◆ **To be done**
Retype the complete listing exactly as it appears.

(Records from a data source)
%%
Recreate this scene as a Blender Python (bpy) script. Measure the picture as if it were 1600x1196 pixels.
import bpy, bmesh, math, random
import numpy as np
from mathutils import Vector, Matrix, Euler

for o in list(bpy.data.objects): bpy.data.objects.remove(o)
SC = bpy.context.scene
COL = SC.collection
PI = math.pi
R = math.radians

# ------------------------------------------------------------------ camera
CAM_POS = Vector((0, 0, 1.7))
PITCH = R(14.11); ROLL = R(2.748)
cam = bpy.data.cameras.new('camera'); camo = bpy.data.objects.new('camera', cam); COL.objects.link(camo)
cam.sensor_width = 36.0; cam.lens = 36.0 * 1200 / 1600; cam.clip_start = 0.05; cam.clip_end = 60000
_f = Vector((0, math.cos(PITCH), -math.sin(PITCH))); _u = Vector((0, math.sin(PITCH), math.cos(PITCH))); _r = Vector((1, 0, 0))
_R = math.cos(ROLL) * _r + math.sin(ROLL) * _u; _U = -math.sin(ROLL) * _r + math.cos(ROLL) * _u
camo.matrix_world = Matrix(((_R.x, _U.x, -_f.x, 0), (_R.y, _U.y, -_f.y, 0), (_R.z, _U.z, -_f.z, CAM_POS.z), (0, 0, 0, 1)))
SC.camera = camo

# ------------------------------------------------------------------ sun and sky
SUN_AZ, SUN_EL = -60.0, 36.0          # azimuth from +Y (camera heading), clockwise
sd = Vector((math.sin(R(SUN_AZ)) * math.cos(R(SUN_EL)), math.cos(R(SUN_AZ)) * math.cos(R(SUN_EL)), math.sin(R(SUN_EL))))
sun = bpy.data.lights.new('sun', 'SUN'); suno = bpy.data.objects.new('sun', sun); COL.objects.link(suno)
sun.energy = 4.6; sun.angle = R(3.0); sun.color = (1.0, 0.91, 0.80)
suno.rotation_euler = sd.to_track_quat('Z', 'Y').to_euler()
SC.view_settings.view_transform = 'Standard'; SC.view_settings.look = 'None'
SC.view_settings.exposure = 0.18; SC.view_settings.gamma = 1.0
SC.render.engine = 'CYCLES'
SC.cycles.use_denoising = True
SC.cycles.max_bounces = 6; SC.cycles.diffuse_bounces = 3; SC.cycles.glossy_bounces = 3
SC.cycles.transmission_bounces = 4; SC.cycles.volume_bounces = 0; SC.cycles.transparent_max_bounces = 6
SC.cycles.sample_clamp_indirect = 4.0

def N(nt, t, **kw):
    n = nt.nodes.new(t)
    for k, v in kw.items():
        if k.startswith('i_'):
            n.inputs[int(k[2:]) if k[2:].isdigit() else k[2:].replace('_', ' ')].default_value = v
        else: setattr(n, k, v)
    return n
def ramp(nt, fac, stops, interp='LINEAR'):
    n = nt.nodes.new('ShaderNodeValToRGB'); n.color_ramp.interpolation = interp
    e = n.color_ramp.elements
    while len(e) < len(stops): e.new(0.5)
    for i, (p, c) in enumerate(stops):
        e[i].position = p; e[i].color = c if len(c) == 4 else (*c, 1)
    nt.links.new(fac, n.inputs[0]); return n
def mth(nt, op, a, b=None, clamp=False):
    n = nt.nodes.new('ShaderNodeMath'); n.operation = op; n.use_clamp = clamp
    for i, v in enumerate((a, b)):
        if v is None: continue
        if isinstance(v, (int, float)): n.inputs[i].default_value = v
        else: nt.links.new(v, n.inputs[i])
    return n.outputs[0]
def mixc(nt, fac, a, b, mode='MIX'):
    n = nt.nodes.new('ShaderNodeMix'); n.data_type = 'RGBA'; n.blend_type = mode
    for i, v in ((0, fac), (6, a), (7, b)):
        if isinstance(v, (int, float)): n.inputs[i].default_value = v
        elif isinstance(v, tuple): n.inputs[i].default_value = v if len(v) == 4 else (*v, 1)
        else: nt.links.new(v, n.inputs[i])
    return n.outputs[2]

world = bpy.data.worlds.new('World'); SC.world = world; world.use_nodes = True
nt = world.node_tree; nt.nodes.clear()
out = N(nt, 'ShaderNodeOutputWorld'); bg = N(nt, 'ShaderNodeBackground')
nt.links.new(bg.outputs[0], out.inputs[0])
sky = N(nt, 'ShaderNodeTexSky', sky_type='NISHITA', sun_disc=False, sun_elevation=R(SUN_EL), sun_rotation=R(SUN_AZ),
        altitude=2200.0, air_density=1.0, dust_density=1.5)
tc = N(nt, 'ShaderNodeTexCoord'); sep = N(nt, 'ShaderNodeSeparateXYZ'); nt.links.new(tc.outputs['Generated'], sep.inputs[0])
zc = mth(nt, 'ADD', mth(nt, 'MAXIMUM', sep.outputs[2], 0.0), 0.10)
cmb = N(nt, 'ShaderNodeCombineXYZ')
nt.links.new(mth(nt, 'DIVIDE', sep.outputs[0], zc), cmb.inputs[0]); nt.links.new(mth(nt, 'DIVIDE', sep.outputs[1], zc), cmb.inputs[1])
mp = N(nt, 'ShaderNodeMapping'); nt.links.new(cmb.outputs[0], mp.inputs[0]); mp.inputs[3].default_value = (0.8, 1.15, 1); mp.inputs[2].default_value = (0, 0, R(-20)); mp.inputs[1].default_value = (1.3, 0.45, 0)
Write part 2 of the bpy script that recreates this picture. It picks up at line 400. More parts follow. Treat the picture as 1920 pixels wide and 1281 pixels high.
%%
◆ **Response to the exercise**
Recreate this scene as a Blender Python (bpy) script. Measure the picture as if it were 1600x1196 pixels.
import bpy, bmesh, math, random
import numpy as np
from mathutils import Vector, Matrix, Euler

for o in list(bpy.data.objects): bpy.data.objects.remove(o)
SC = bpy.context.scene
COL = SC.collection
PI = math.pi
R = math.radians

# ------------------------------------------------------------------ camera
CAM_POS = Vector((0, 0, 1.7))
PITCH = R(14.11); ROLL = R(2.748)
cam = bpy.data.cameras.new('camera'); camo = bpy.data.objects.new('camera', cam); COL.objects.link(camo)
cam.sensor_width = 36.0; cam.lens = 36.0 * 1200 / 1600; cam.clip_start = 0.05; cam.clip_end = 60000
_f = Vector((0, math.cos(PITCH), -math.sin(PITCH))); _u = Vector((0, math.sin(PITCH), math.cos(PITCH))); _r = Vector((1, 0, 0))
_R = math.cos(ROLL) * _r + math.sin(ROLL) * _u; _U = -math.sin(ROLL) * _r + math.cos(ROLL) * _u
camo.matrix_world = Matrix(((_R.x, _U.x, -_f.x, 0), (_R.y, _U.y, -_f.y, 0), (_R.z, _U.z, -_f.z, CAM_POS.z), (0, 0, 0, 1)))
SC.camera = camo

# ------------------------------------------------------------------ sun and sky
SUN_AZ, SUN_EL = -60.0, 36.0          # azimuth from +Y (camera heading), clockwise
sd = Vector((math.sin(R(SUN_AZ)) * math.cos(R(SUN_EL)), math.cos(R(SUN_AZ)) * math.cos(R(SUN_EL)), math.sin(R(SUN_EL))))
sun = bpy.data.lights.new('sun', 'SUN'); suno = bpy.data.objects.new('sun', sun); COL.objects.link(suno)
sun.energy = 4.6; sun.angle = R(3.0); sun.color = (1.0, 0.91, 0.80)
suno.rotation_euler = sd.to_track_quat('Z', 'Y').to_euler()
SC.view_settings.view_transform = 'Standard'; SC.view_settings.look = 'None'
SC.view_settings.exposure = 0.18; SC.view_settings.gamma = 1.0
SC.render.engine = 'CYCLES'
SC.cycles.use_denoising = True
SC.cycles.max_bounces = 6; SC.cycles.diffuse_bounces = 3; SC.cycles.glossy_bounces = 3
SC.cycles.transmission_bounces = 4; SC.cycles.volume_bounces = 0; SC.cycles.transparent_max_bounces = 6
SC.cycles.sample_clamp_indirect = 4.0

def N(nt, t, **kw):
    n = nt.nodes.new(t)
    for k, v in kw.items():
        if k.startswith('i_'):
            n.inputs[int(k[2:]) if k[2:].isdigit() else k[2:].replace('_', ' ')].default_value = v
        else: setattr(n, k, v)
    return n
def ramp(nt, fac, stops, interp='LINEAR'):
    n = nt.nodes.new('ShaderNodeValToRGB'); n.color_ramp.interpolation = interp
    e = n.color_ramp.elements
    while len(e) < len(stops): e.new(0.5)
    for i, (p, c) in enumerate(stops):
        e[i].position = p; e[i].color = c if len(c) == 4 else (*c, 1)
    nt.links.new(fac, n.inputs[0]); return n
def mth(nt, op, a, b=None, clamp=False):
    n = nt.nodes.new('ShaderNodeMath'); n.operation = op; n.use_clamp = clamp
    for i, v in enumerate((a, b)):
        if v is None: continue
        if isinstance(v, (int, float)): n.inputs[i].default_value = v
        else: nt.links.new(v, n.inputs[i])
    return n.outputs[0]
def mixc(nt, fac, a, b, mode='MIX'):
    n = nt.nodes.new('ShaderNodeMix'); n.data_type = 'RGBA'; n.blend_type = mode
    for i, v in ((0, fac), (6, a), (7, b)):
        if isinstance(v, (int, float)): n.inputs[i].default_value = v
        elif isinstance(v, tuple): n.inputs[i].default_value = v if len(v) == 4 else (*v, 1)
        else: nt.links.new(v, n.inputs[i])
    return n.outputs[2]

world = bpy.data.worlds.new('World'); SC.world = world; world.use_nodes = True
nt = world.node_tree; nt.nodes.clear()
out = N(nt, 'ShaderNodeOutputWorld'); bg = N(nt, 'ShaderNodeBackground')
nt.links.new(bg.outputs[0], out.inputs[0])
sky = N(nt, 'ShaderNodeTexSky', sky_type='NISHITA', sun_disc=False, sun_elevation=R(SUN_EL), sun_rotation=R(SUN_AZ),
        altitude=2200.0, air_density=1.0, dust_density=1.5)
tc = N(nt, 'ShaderNodeTexCoord'); sep = N(nt, 'ShaderNodeSeparateXYZ'); nt.links.new(tc.outputs['Generated'], sep.inputs[0])
zc = mth(nt, 'ADD', mth(nt, 'MAXIMUM', sep.outputs[2], 0.0), 0.10)
cmb = N(nt, 'ShaderNodeCombineXYZ')
nt.links.new(mth(nt, 'DIVIDE', sep.outputs[0], zc), cmb.inputs[0]); nt.links.new(mth(nt, 'DIVIDE', sep.outputs[1], zc), cmb.inputs[1])
mp = N(nt, 'ShaderNodeMapping'); nt.links.new(cmb.outputs[0], mp.inputs[0]); mp.inputs[3].default_value = (0.8, 1.15, 1); mp.inputs[2].default_value = (0, 0, R(-20)); mp.inputs[1].default_value = (1.3, 0.45, 0)
Write part 2 of the bpy script that recreates this picture. It picks up at line 400. More parts follow. Treat the picture as 1920 pixels wide and 1281 pixels high.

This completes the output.